Nalinakshan Nair, former Travancore Devaswom Board Commissioner, however, does not agree with the government's stand that the thantri cannot decide. “The thantri has rights, where rituals are concerned,” he says.

Nalinakshan goes back to the 1949 Covenant that transferred rights and wealth of temples from kings to Devaswom Boards. The next year, the Travancore-Cochin Hindu Religious Institution Act 1950 was passed, forming the Travancore and Cochin Devaswom Boards.

He mentions the sections – 3 and 15 of Chapter 2 – of the Act, that allowed powers to the respective Boards, but not, to the government. “The Devaswom Board was formed to follow the prevalent usage and customs. The government has no rights (over the temple),” he says.

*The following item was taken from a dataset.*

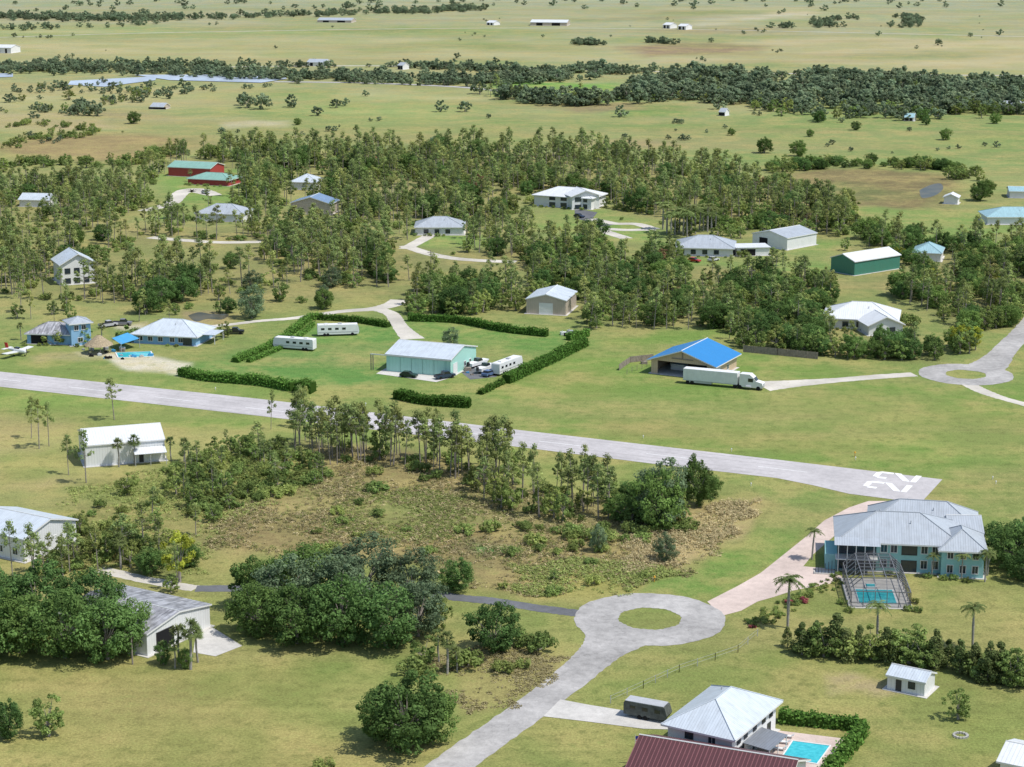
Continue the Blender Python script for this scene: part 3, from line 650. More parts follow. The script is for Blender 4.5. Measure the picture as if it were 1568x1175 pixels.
bl('pale_roof_bungalow',(1035,392),(1122,394),15,3.2,roof='hip',rise=3.0,oh=.8,wall=W_st,roofm=R_gr,clear=45,op=[('f',u,.8,1.5,1.3,'dwin') for u in (2,6,10,14)])
bl('white_carport',(1128,393),(1178,392),8,2.8,roof='flat',oh=.4,wall=W_st,roofm=R_wh,clear=20,op=[('f',4,0,5,2.3,'dark')])
bl('grey_workshop',(1152,376),(1205,384),17,4.4,roof='gable_y',rise=1.8,oh=.3,wall=W_wh,roofm=R_gr,clear=25,op=[('f',5,0,3.4,3.2,'dark')])
bl('green_metal_barn',(1272,416),(1308,423),22,4.8,roof='gable_y',rise=1.8,oh=.3,wall=W_grn,roofm=R_wh,clear=20)
bl('white_roof_house',(1262,503),(1372,508),15,3.4,roof='hip',rise=3.3,oh=.8,wall=W_st,roofm=R_wh,clear=22,op=[('f',u,.8,1.5,1.3,'dwin') for u in (2,6,10,14,18)])
bl('white_roof_house_wing',(1330,515),(1382,513),9,3.2,roof='gable_y',rise=2.2,oh=.6,wall=W_st,roofm=R_wh,clear=10,op=[('f',3,.8,1.5,1.3,'dwin'),('f',7,.8,1.5,1.3,'dwin')])
bl('red_barn',(258,270),(322,273),14,4.2,roof='gable_x',rise=1.8,oh=.4,wall=W_red,roofm=R_gn,clear=60)
bl('red_barn',(288,283),(350,286),12,2.8,roof='hip',rise=2,oh=.6,wall=W_red,roofm=R_gn,clear=50)
bl('pale_cottage',(445,291),(485,292),12,3.5,roof='hip',rise=2.6,wall=W_st,roofm=R_lt,clear=25)
bl('beige_house',(446,328),(506,330),11,4.5,roof='gable_y',rise=2.4,wall=W_bei,roofm=m_rib('slate_blue_roof',(.2,.3,.45),.5),clear=45,op=[('f',4,1,2,1.3,'dwin'),('f',11,1,2,1.3,'dwin')])
bl('grey_roof_house',(300,339),(372,341),13,3.2,roof='hip',rise=2.8,wall=W_st,roofm=R_gr,clear=28)
bl('grey_roof_house',(636,361),(710,361),13,3.2,roof='hip',rise=2.8,wall=W_st,roofm=R_gr,clear=35,op=[('f',u,.8,1.5,1.3,'dwin') for u in (4,8,12)])
bl('woodland_white_house',(95,438),(147,434),12,7.0,roof='gable_y',rise=3,oh=.7,wall=W_st,roofm=R_lt,clear=16,op=[('f',u,z,1.6,1.5,'dwin') for u in (2,5,8) for z in (.6,3.8)])
bl('green_roof_cottage',(30,317),(75,318),10,3,roof='gable_x',rise=1.8,wall=W_st,roofm=R_lt,clear=30)
bl('aqua_roof_house',(1512,345),(1600,345),14,3.2,roof='hip',rise=2.6,wall=W_st,roofm=R_aq,clear=30)
bl('aqua_roof_house',(1398,400),(1440,402),12,3.2,roof='hip',rise=2.4,wall=W_st,roofm=R_aq,clear=15)
bl('white_shed',(1445,313),(1466,314),6,3,roof='gable_y',rise=1.2,wall=W_st,roofm=R_wh,clear=20)
bl('aqua_roof_barn',(1546,304),(1600,305),10,3,roof='gable_x',rise=1.2,wall=W_st,roofm=R_aq,clear=20)
for nm,x0,x1,y,d,h,rm in (('ranch_barn',812,868,40,26,3.4,R_wh),('ranch_barn',486,538,35,20,2.4,R_gr),('ranch_shed',1015,1026,44,12,3.5,R_wh),('ranch_shed',1038,1050,46,12,3.5,R_wh),('ranch_shed',745,756,39,10,2.6,R_wh),
   ('ranch_house',-8,17,82,16,4.5,R_wh),('ranch_house',470,498,102,14,3,R_gr),('ranch_house',1532,1572,168,12,2.6,R_gr),('ranch_shed',1385,1399,186,8,2.2,R_aq),('ranch_shed',1101,1110,178,6,2.4,R_gr),('ranch_shed',609,617,107,7,3.2,R_gr),('ranch_barn',230,250,168,10,1.6,R_gr)):
    bl(nm,(x0,y),(x1,y+.5),d,h,roof='gable_x',rise=1.8,oh=.3,wall=W_bei if 'barn' in nm else W_st,roofm=rm,clear=100,op=[('f',-.25,0,(6 if 'barn' in nm else 2),h*.8,'dark'),('f',-.7,0,(8 if 'barn' in nm else 1.5),h*.8,'dark')])
# ---------------------------------------------------------------- vehicles
def wheels(b,xs,w,r=.35):
    for x in xs:
        for s_ in (-1,1): b.tube((x,s_*(w/2-.22),r),(x,s_*(w/2+.02),r),r,r,M['tyre'],12,True)
def place(name,pa,pb,fn,flip=False):
    a=V2(P(*pa)); c=V2(P(*pb)); d=c-a; m=(a+c)/2; e=empty(name,m.x,m.y,math.atan2(d.y,d.x),z=.05); fn(e,d.length); return e
def car(col):
    mt=m_plain('car_paint',col,.3,.03,1,.5)
    def f(e,L):
        b=MB(); L=4.6
        b.extr([(-2.3,.35),(2.25,.35),(2.3,.75),(1.1,.95),(-2.2,1.0),(-2.3,.8)],-.9,.9,mt)
        b.extr([(-1.9,.99),(.95,.96),(.25,1.48),(-1.5,1.5)],-.78,.78,M['cwin']); b.box(-1.4,.2,-.74,.74,1.5,1.55,mt)
        wheels(b,(-1.4,1.4),1.8); b.done('body',e)
    return f
def pickup(col):
    mt=m_plain('pickup_paint',col,.3,.03,1,.5)
    def f(e,L):
        b=MB()
        b.extr([(-2.8,.45),(2.75,.45),(2.8,1.0),(1.4,1.15),(-2.8,1.15)],-.95,.95,mt); b.extr([(-.7,1.15),(1.5,1.15),(.9,1.8),(-.5,1.85)],-.82,.82,M['cwin'])
        b.box(-.5,.85,-.78,.78,1.84,1.9,mt); b.box(-2.7,-.8,-.8,.8,1.15,1.17,M['dark']); wheels(b,(-1.8,1.8),1.9,.42); b.done('body',e)
    return f
def motorhome(e,L):
    L=max(min(L,12),8); b=MB(); h=L/2
    b.extr([(-h,.5),(h-.3,.5),(h,1.3),(h-.15,2.2),(h-.5,3.2),(-h+.1,3.25),(-h,3.0)],-1.25,1.25,M['white'])
    for s_ in (-1,1):
        for k in range(4): b.box(-h+1+k*2,-h+2+k*2,min(s_*1.25,s_*1.28),max(s_*1.25,s_*1.28),1.8,2.4,M['cwin'])
        b.box(-h+.2,h-.5,min(s_*1.25,s_*1.27),max(s_*1.25,s_*1.27),1.0,1.25,M['metal'])
    b.obox((h-.02,-1.1,1.5),(0,2.2,0),(-.2,0,.9),(.05,0,0),M['cwin']); b.box(-h+2,-h+3,-.5,.5,3.22,3.5,M['trim']); b.box(0,1,-.5,.5,3.22,3.5,M['metal'])
    wheels(b,(-h+2,-h+2.9,h-2),2.5,.45); b.done('coach_body',e)
def semi(e,L):
    b=MB(); b.box(-10.5,3.8,-1.3,1.3,1.15,4.0,M['white']); b.box(-10.5,3.8,-1.32,1.32,.95,1.15,M['metal'])
    for i in range(12): b.box(-10.3+i*1.18,-10.25+i*1.18,-1.33,1.33,1.2,3.95,M['trim'])
    b.box(-9.5,-3,-1.25,1.25,.5,.9,M['metal']); wheels(b,(-9.3,-8.1),2.5,.52); b.done('box_trailer',e)
    b=MB(); cm=M['white']
    b.extr([(4.3,.6),(10.3,.6),(10.5,1.2),(10.2,1.9),(8.6,2.25),(8.0,3.1),(7.0,3.9),(4.4,3.9)],-1.2,1.2,cm)
    b.obox((8.62,-1.05,2.3),(0,2.1,0),(-.55,0,.8),(.04,0,.04),M['cwin'])
    for s_ in (-1,1): b.box(6.6,7.9,min(s_*1.2,s_*1.23),max(s_*1.2,s_*1.23),2.0,2.9,M['cwin']); b.tube((6.1,s_*1.3,.8),(7.4,s_*1.3,.8),.3,.3,M['metal'],8,True)
    b.box(10.45,10.55,-.7,.7,.9,1.7,M['metal']); b.box(2.5,6,-.5,.5,.6,.95,M['frame']); wheels(b,(3.2,4.5,9.3),2.5,.52); b.done('tractor_unit',e)
def trailer(e,L):
    cm=m_plain('dark_trailer_panel',(.10,.11,.10),.6,.4,1.2); b=MB()
    b.extr([(-3.4,.5),(3.2,.5),(3.6,1.2),(3.2,2.5),(-3.2,2.6),(-3.4,2.3)],-1.15,1.15,cm); b.box(-3.2,3.0,-1.1,1.1,2.56,2.66,M['metal'])
    for x in (-2.4,-.4,1.6): b.box(x,x+.9,-1.18,-1.15,1.4,2.0,M['cwin'])
    b.tube((3.5,0,.6),(4.6,0,.5),.06,.06,M['frame']); wheels(b,(-.8,.1),2.3,.36); b.done('trailer_body',e)
def airplane(e,L):
    b=MB(); rs=[(3.2,.15,1.3),(2.9,.5,1.3),(1.2,.68,1.35),(-.8,.62,1.45),(-2.5,.34,1.5),(-4.0,.12,1.6)]
    for (x0,r0_,z0),(x1,r1_,z1) in zip(rs,rs[1:]): b.tube((x0,0,z0),(x1,0,z1),r0_,r1_,M['white'],10,True)
    b.extr([(1.1,1.85),(-.9,1.9),(-.6,2.3),(.5,2.3)],-.4,.4,M['cwin'])
    for s_ in (-1,1):
        b.obox((-.8,s_*.4,1.05),(1.8,0,0),(-.0,s_*5.0,.3),(0,0,.16),M['white']); b.obox((-4,s_*.05,1.6),(1.0,0,0),(-.1,s_*1.8,0),(0,0,.08),M['white'])
        b.tube((0,s_*1.4,1.1),(0,s_*1.4,.3),.06,.06,M['metal']); b.tube((0,s_*1.34,.25),(0,s_*1.5,.25),.25,.25,M['tyre'],10,True)
    b.obox((-4.1,-.05,1.65),(1.05,0,0),(0,.1,0),(-.35,0,1.5),m_plain('red_tail',(.5,.04,.04),.4,.05))
    b.tube((2.6,0,1.0),(2.6,0,.3),.05,.05,M['metal']); b.tube((2.6,-.06,.22),(2.6,.06,.22),.22,.22,M['tyre'],10,True)
    b.box(3.2,3.25,-.08,.08,.4,2.2,M['frame']); b.done('airframe',e)
def boat(e,L):
    b=MB(); b.extr([(-3.4,.6),(2.6,.6),(3.8,1.5),(-3.4,1.4)],-1.1,1.1,M['white']); b.extr([(-.5,1.45),(1.6,1.45),(1.0,2.2),(-.3,2.3)],-.8,.8,M['cwin']); b.box(-3.9,-3.4,-.3,.3,.8,1.8,M['frame'])
    wheels(b,(-1.2,),2.0,.33); b.tube((2.6,0,.5),(4.8,0,.5),.05,.05,M['frame']); b.done('hull_on_trailer',e)
place('semi_truck',(1050,587),(1168,598),semi)
place('travel_trailer',(958,1094),(1024,1106),trailer)
place('motorhome',(485,538),(418,533),motorhome); place('motorhome',(486,515),(550,513),motorhome); place('motorhome',(757,577),(796,562),motorhome)
place('light_aircraft',(12,543),(42,547),airplane)
place('pickup_truck',(668,582),(694,578),pickup((.03,.05,.09)))
place('utility_cart',(620,578),(632,579),car((.02,.04,.03)))
place('boat_on_trailer',(733,573),(752,566),boat); place('boat_on_trailer',(716,566),(745,558),boat)
place('parked_car',(740,579),(758,573),car((.1,.16,.3)))
place('parked_car',(1054,401),(1072,403),car((.4,.02,.02))); place('parked_car',(880,333),(894,335),car((.02,.03,.06)))
place('pickup_truck',(175,499),(200,499),pickup((.2,.2,.22)))
place('parked_car',(308,296),(322,299),car((.6,.6,.62))); place('pickup_truck',(352,512),(366,512),pickup((.02,.02,.02)))
place('parked_car',(1108,576),(1130,579),car((.5,.5,.5))); place('parked_car',(1085,402),(1100,399),car((.6,.6,.6))); place('pickup_truck',(155,503),(176,500),pickup((.45,.45,.47)))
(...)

Pandalam royal family and Sabarimala

Pinarayi had in his press conference on Tuesday said, “The Pandalam royal family was not part of this Covenant. They had already pledged their country and rights, due to debts they owed. They had given all the rights regarding the Sabarimala temple to Travancore, which means their rights on the temple had become redundant then. So all these temples including Sabarimala were Devaswom properties. After the state of Kerala was formed, these temples became the state's properties. Later a Devaswom Board, an independent board was created to manage Hindu temples. The legal rights of that temple are vested with the Travancore Devaswom Board."

Nalinakshan agrees and says that the 1949 covenant transferred rights and wealth of temples from kings to Devaswom Boards. The kings had wanted the boards to follow the customs of the Hindu religion.

The Chief Minister also gave a rebuttal to questions being raised by BJP and other right-wing groups that Sabarimala temple belongs to the Pandalam family and that the state government was misusing temple funds.  

Countering these allegations, the CM said, “The government has spent Rs 302.18 crore in the last two years to provide facilities for devotees coming to Sabarimala. I am forced to say this as there is propaganda that the government is taking funds from Devaswom Board. The reality is that the government does not take a paisa from the Devaswom Board.”

Nalinakshan, however, questioned the CM’s claim that the government didn’t touch the Devaswom Board funds. “No one said Pinarayi Vijayan took the money. But the funds are grossly misused. The funds that come to the Board are deposited in various banks, and then who controls it? There is an extravagance in hiring employees to the Board,” he says.

Incidentally, Devaswom Minister Kadakampally Surendran recently stated that the revenue from Sabarimala temple for 2017-18 was Rs 342 crore with, with Rs 73 crore being spent on the temple itself.